**EXERCISE DESCRIPTION**: Sift the material for lines containing "More", and return them.

[Start RAW DATA]

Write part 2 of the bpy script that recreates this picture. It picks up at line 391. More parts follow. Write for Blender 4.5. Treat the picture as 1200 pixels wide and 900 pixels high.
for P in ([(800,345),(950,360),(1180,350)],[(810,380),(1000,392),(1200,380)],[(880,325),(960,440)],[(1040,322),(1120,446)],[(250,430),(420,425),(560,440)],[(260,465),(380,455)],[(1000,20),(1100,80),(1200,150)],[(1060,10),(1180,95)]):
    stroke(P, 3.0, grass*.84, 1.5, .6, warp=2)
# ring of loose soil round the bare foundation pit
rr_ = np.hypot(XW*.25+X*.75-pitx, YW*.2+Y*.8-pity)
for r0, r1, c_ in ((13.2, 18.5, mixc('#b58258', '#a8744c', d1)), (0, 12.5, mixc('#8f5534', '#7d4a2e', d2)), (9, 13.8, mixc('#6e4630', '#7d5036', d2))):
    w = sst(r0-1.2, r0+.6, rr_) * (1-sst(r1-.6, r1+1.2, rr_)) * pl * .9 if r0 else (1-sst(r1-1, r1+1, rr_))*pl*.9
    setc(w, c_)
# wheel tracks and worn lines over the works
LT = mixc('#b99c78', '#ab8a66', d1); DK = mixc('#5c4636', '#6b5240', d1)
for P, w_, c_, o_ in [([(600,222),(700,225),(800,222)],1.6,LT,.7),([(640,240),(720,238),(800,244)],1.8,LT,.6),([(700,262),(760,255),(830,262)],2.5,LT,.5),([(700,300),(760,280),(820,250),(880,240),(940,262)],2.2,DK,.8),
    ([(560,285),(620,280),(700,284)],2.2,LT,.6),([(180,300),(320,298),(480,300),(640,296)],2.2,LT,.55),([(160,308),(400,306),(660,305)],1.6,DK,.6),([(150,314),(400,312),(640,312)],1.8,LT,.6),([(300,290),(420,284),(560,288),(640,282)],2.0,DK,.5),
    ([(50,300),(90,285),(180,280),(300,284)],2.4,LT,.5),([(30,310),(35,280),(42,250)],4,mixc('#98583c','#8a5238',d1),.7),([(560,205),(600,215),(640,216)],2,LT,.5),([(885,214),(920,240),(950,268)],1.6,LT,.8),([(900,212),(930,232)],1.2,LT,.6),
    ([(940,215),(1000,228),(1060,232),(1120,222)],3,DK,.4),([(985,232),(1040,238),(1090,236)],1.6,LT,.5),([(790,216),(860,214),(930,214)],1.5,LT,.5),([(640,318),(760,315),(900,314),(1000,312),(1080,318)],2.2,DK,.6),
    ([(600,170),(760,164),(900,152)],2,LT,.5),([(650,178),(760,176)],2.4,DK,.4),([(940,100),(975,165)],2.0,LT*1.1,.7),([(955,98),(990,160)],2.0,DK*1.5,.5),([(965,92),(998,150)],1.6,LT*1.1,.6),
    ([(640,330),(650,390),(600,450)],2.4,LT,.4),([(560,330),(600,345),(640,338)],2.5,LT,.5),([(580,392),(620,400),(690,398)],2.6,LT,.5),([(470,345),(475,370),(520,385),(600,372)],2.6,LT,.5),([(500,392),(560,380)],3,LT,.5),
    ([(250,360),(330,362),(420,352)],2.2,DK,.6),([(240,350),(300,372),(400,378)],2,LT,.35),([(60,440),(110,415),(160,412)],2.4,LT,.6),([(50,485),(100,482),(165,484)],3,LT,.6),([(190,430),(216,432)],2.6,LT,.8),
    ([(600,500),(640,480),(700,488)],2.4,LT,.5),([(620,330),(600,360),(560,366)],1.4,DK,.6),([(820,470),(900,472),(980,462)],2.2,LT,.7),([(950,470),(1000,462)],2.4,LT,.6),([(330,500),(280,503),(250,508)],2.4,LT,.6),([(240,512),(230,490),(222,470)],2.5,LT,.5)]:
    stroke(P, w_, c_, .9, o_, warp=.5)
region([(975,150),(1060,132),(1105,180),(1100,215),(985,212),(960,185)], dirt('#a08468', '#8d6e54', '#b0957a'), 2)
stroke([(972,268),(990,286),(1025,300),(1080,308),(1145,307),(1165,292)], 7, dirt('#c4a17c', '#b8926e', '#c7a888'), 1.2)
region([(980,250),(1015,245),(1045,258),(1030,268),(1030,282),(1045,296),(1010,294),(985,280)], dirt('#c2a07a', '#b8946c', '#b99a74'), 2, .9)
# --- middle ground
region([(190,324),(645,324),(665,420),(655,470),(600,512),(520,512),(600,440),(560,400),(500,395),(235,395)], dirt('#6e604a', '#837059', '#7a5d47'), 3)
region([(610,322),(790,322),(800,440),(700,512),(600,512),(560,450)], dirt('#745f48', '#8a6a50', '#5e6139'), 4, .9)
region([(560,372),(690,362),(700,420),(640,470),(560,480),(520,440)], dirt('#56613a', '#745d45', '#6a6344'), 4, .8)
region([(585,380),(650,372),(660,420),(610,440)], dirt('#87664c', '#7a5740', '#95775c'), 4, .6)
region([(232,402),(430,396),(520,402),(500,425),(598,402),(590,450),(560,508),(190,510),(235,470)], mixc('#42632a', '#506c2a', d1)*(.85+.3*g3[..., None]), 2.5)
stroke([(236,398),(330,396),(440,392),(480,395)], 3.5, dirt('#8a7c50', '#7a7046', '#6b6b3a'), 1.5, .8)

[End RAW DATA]
[Start RAW DATA]

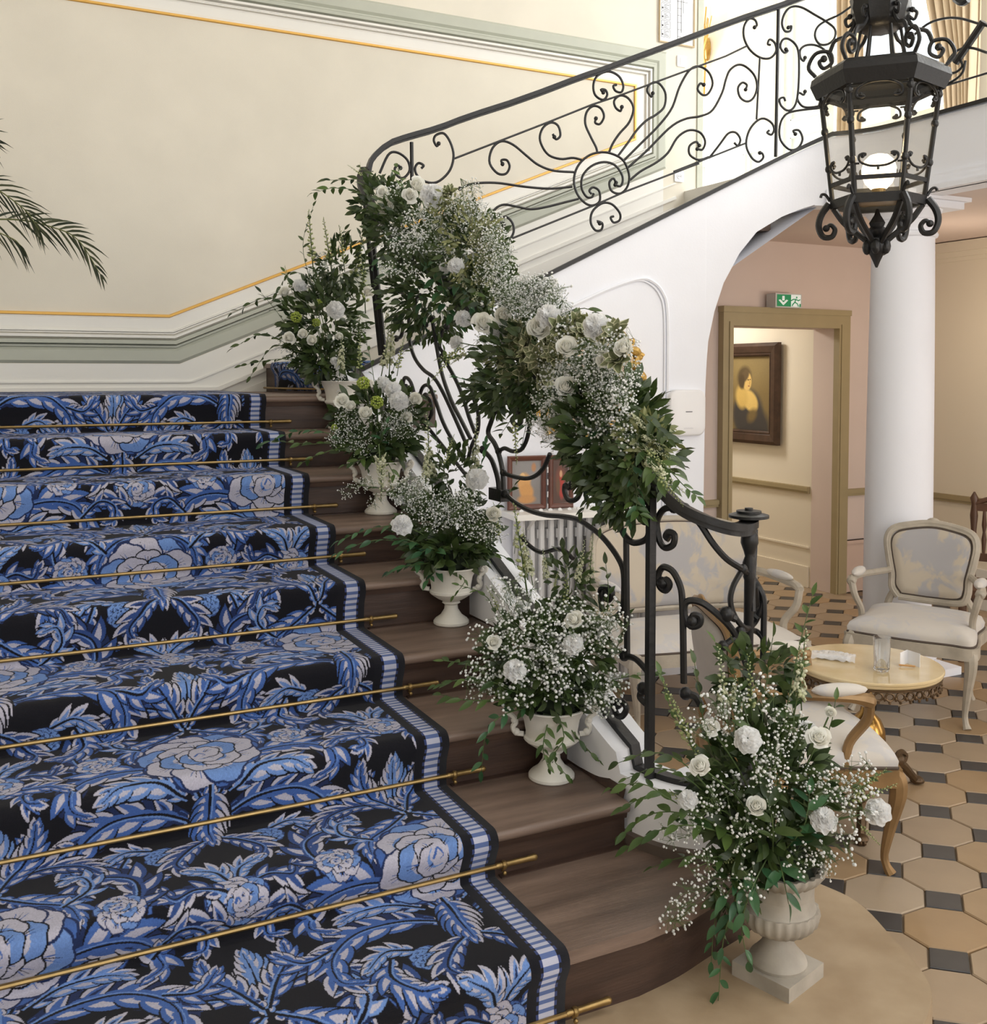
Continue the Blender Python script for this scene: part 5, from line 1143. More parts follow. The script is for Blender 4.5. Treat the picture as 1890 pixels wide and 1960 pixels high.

[End RAW DATA]

**ANSWER IN FULL**:
Write part 2 of the bpy script that recreates this picture. It picks up at line 391. More parts follow. Write for Blender 4.5. Treat the picture as 1200 pixels wide and 900 pixels high.
Continue the Blender Python script for this scene: part 5, from line 1143. More parts follow. The script is for Blender 4.5. Treat the picture as 1890 pixels wide and 1960 pixels high.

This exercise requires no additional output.